*Task directions*.
Write out all lines holding the word "from".

*Dataset content*.
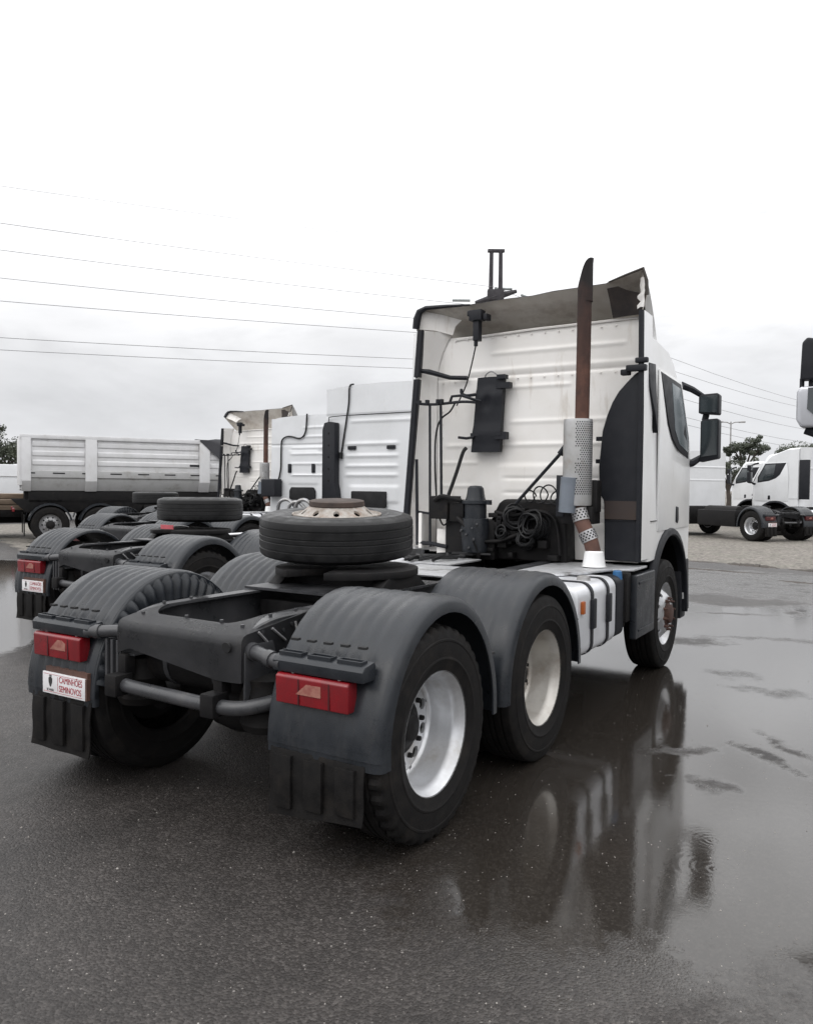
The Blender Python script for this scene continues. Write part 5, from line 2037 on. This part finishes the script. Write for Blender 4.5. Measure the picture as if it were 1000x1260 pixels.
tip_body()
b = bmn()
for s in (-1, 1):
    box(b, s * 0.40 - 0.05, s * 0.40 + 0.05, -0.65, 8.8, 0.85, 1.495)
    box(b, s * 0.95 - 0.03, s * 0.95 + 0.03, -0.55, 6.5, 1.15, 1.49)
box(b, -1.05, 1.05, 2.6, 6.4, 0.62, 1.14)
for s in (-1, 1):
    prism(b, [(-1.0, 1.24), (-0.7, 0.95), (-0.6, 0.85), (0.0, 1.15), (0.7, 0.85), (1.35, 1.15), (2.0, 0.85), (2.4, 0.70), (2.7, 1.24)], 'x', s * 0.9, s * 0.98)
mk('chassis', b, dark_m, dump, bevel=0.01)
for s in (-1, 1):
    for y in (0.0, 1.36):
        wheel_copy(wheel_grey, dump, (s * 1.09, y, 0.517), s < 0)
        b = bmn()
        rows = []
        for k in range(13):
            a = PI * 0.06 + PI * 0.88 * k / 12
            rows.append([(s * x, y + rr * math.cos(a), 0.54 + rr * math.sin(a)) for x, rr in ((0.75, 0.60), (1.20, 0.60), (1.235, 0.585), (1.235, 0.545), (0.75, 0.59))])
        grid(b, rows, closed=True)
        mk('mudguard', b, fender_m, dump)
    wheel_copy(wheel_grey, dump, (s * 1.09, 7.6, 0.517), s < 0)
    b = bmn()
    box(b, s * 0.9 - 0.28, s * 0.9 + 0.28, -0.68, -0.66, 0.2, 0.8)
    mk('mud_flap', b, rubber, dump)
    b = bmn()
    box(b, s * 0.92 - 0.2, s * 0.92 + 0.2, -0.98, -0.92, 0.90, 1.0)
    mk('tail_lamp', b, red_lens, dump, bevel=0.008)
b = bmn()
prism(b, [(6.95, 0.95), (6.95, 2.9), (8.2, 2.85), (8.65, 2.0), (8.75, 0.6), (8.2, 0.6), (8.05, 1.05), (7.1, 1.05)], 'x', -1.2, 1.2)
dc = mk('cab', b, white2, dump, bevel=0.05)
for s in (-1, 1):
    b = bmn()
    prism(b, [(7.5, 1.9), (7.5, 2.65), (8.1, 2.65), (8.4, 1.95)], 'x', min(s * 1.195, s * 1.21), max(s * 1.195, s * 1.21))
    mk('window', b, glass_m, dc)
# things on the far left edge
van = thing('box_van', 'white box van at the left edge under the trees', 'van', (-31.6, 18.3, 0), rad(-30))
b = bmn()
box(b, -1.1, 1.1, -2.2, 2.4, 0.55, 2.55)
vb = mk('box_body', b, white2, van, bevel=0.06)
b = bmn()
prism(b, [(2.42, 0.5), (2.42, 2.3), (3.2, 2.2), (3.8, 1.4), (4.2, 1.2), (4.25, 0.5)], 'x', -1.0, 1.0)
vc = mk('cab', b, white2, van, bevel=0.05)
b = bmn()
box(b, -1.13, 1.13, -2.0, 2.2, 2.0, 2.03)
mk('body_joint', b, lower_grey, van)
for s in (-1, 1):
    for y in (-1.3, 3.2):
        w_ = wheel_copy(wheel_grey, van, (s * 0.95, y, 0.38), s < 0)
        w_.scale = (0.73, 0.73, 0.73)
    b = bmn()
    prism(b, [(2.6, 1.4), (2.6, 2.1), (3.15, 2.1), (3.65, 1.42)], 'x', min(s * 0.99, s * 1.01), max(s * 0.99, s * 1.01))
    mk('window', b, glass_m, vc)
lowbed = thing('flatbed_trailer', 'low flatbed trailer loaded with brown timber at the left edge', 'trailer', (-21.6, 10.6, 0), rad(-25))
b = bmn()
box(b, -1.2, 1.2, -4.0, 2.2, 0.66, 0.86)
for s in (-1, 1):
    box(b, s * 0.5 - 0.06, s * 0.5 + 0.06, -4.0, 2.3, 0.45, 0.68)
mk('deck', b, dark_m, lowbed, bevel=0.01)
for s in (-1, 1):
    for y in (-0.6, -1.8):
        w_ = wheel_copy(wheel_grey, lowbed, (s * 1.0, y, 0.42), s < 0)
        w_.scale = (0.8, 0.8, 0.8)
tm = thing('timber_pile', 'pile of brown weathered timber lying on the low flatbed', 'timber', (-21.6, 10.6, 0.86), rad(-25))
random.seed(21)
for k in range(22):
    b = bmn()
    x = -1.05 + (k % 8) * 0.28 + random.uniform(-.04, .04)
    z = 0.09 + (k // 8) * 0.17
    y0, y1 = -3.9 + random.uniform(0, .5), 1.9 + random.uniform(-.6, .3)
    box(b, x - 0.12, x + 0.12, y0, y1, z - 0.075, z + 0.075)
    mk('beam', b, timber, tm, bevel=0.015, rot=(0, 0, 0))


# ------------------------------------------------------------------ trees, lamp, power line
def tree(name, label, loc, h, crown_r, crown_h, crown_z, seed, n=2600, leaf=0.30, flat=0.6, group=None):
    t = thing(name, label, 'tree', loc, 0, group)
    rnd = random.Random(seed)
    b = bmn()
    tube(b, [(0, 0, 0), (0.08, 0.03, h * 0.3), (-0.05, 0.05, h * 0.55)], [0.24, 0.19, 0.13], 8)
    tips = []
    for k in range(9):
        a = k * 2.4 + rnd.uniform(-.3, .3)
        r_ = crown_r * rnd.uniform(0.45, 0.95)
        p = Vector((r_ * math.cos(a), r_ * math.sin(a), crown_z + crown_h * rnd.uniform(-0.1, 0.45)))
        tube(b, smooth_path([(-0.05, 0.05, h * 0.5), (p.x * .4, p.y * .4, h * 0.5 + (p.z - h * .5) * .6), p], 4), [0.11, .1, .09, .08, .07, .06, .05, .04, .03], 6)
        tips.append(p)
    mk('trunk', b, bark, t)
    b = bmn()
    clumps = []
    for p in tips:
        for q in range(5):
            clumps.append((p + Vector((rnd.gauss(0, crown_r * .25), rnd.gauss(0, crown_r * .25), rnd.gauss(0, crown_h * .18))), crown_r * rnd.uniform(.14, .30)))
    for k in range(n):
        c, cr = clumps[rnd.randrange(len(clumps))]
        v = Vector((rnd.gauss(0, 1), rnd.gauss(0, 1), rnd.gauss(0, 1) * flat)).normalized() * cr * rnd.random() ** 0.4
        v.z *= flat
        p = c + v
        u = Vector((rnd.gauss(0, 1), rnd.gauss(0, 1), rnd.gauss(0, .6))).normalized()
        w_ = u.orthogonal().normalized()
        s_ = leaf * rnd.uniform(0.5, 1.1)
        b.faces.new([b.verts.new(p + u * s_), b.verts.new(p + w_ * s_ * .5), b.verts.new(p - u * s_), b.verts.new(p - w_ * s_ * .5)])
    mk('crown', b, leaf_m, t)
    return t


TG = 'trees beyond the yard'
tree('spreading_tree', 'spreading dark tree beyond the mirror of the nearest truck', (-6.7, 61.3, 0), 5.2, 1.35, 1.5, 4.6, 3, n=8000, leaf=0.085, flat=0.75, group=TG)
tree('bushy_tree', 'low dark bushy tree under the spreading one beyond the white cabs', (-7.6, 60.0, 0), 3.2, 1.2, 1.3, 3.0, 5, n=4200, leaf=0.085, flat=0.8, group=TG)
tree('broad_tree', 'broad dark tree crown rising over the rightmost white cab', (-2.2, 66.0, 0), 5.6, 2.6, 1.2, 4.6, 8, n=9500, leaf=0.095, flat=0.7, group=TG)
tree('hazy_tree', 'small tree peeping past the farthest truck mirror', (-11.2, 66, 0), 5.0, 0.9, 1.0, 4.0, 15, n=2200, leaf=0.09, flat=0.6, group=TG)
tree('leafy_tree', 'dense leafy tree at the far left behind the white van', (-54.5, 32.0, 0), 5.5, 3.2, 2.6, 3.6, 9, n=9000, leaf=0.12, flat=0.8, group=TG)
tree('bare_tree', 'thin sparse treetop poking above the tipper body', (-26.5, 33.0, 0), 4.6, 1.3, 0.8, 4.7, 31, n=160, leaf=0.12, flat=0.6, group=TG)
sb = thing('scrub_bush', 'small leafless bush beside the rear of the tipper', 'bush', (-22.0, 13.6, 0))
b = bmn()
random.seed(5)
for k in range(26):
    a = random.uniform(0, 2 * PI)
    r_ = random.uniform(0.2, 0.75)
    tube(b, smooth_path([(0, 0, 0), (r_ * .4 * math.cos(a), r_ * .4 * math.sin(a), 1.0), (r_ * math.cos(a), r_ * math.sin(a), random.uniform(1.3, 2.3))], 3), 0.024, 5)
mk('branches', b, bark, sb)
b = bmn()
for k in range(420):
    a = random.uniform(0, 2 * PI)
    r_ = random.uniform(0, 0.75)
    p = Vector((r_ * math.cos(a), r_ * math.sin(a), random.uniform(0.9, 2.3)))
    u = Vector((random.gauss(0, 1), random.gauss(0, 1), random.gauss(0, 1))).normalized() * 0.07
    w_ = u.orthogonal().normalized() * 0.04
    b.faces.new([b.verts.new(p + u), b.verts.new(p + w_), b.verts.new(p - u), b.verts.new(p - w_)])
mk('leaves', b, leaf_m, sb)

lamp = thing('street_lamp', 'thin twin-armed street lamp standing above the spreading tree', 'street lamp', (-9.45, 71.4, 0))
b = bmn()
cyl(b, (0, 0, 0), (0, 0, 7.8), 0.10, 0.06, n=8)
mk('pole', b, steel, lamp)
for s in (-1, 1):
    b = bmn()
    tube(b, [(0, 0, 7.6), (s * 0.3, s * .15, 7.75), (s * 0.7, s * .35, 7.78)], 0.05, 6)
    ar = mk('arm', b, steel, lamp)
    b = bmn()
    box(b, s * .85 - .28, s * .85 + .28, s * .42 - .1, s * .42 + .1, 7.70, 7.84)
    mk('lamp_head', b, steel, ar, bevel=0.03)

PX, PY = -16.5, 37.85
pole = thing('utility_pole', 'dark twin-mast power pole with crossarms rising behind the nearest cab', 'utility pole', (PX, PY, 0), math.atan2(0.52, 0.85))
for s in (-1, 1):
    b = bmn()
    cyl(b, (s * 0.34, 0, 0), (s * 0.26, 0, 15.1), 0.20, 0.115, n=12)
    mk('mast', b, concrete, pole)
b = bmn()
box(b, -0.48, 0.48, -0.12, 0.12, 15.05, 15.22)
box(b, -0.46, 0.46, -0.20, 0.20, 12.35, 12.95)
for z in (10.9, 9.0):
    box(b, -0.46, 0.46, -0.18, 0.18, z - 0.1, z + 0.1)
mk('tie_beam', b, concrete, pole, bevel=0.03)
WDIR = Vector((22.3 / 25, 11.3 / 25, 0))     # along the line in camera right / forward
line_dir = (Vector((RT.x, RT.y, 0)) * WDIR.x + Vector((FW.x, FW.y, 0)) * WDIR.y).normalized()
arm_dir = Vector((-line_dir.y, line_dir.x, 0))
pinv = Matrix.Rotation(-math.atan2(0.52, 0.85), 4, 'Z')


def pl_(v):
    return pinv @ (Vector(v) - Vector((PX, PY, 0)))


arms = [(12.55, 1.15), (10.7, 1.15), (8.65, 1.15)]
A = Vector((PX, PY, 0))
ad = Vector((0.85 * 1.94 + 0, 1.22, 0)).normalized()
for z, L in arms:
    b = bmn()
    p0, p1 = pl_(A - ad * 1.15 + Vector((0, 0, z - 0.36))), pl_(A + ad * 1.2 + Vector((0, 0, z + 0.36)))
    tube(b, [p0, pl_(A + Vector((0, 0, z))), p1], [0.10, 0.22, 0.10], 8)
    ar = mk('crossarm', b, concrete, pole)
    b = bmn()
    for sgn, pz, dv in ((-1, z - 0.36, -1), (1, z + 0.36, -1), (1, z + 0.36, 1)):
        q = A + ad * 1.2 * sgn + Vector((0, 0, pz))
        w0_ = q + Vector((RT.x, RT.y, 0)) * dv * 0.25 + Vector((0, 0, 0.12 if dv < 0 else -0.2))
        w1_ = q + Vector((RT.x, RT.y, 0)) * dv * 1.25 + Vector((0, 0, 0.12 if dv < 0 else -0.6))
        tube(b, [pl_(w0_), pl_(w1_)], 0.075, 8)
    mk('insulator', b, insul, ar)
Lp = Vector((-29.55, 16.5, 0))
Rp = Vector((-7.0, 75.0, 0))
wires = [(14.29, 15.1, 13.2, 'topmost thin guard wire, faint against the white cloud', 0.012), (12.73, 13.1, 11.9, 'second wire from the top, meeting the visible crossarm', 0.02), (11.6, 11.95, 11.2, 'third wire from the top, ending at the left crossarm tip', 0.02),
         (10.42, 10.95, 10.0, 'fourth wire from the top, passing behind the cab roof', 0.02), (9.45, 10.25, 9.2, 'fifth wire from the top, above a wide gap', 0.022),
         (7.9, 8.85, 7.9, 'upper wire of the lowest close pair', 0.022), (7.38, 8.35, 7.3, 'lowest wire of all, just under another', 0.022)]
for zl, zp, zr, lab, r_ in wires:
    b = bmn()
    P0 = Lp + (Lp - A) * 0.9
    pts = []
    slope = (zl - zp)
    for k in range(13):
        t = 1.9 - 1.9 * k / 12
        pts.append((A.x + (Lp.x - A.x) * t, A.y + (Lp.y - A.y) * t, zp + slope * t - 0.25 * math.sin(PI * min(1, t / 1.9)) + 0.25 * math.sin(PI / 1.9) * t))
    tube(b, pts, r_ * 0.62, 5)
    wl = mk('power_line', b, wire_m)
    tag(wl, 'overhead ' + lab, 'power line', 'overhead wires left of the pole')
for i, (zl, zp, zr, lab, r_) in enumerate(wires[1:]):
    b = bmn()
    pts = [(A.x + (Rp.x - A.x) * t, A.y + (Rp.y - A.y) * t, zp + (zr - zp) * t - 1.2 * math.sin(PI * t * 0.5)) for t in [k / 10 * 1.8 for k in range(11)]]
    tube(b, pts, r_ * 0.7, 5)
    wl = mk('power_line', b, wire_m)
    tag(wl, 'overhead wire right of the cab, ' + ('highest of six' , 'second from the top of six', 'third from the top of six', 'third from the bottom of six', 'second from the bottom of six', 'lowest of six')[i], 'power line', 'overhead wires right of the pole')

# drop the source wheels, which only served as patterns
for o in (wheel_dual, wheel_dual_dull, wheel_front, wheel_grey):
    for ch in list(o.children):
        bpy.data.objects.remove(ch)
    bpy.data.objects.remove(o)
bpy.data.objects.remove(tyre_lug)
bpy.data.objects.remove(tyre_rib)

*Task answer*.
The Blender Python script for this scene continues. Write part 5, from line 2037 on. This part finishes the script. Write for Blender 4.5. Measure the picture as if it were 1000x1260 pixels.
wires = [(14.29, 15.1, 13.2, 'topmost thin guard wire, faint against the white cloud', 0.012), (12.73, 13.1, 11.9, 'second wire from the top, meeting the visible crossarm', 0.02), (11.6, 11.95, 11.2, 'third wire from the top, ending at the left crossarm tip', 0.02),
         (10.42, 10.95, 10.0, 'fourth wire from the top, passing behind the cab roof', 0.02), (9.45, 10.25, 9.2, 'fifth wire from the top, above a wide gap', 0.022),
    tag(wl, 'overhead wire right of the cab, ' + ('highest of six' , 'second from the top of six', 'third from the top of six', 'third from the bottom of six', 'second from the bottom of six', 'lowest of six')[i], 'power line', 'overhead wires right of the pole')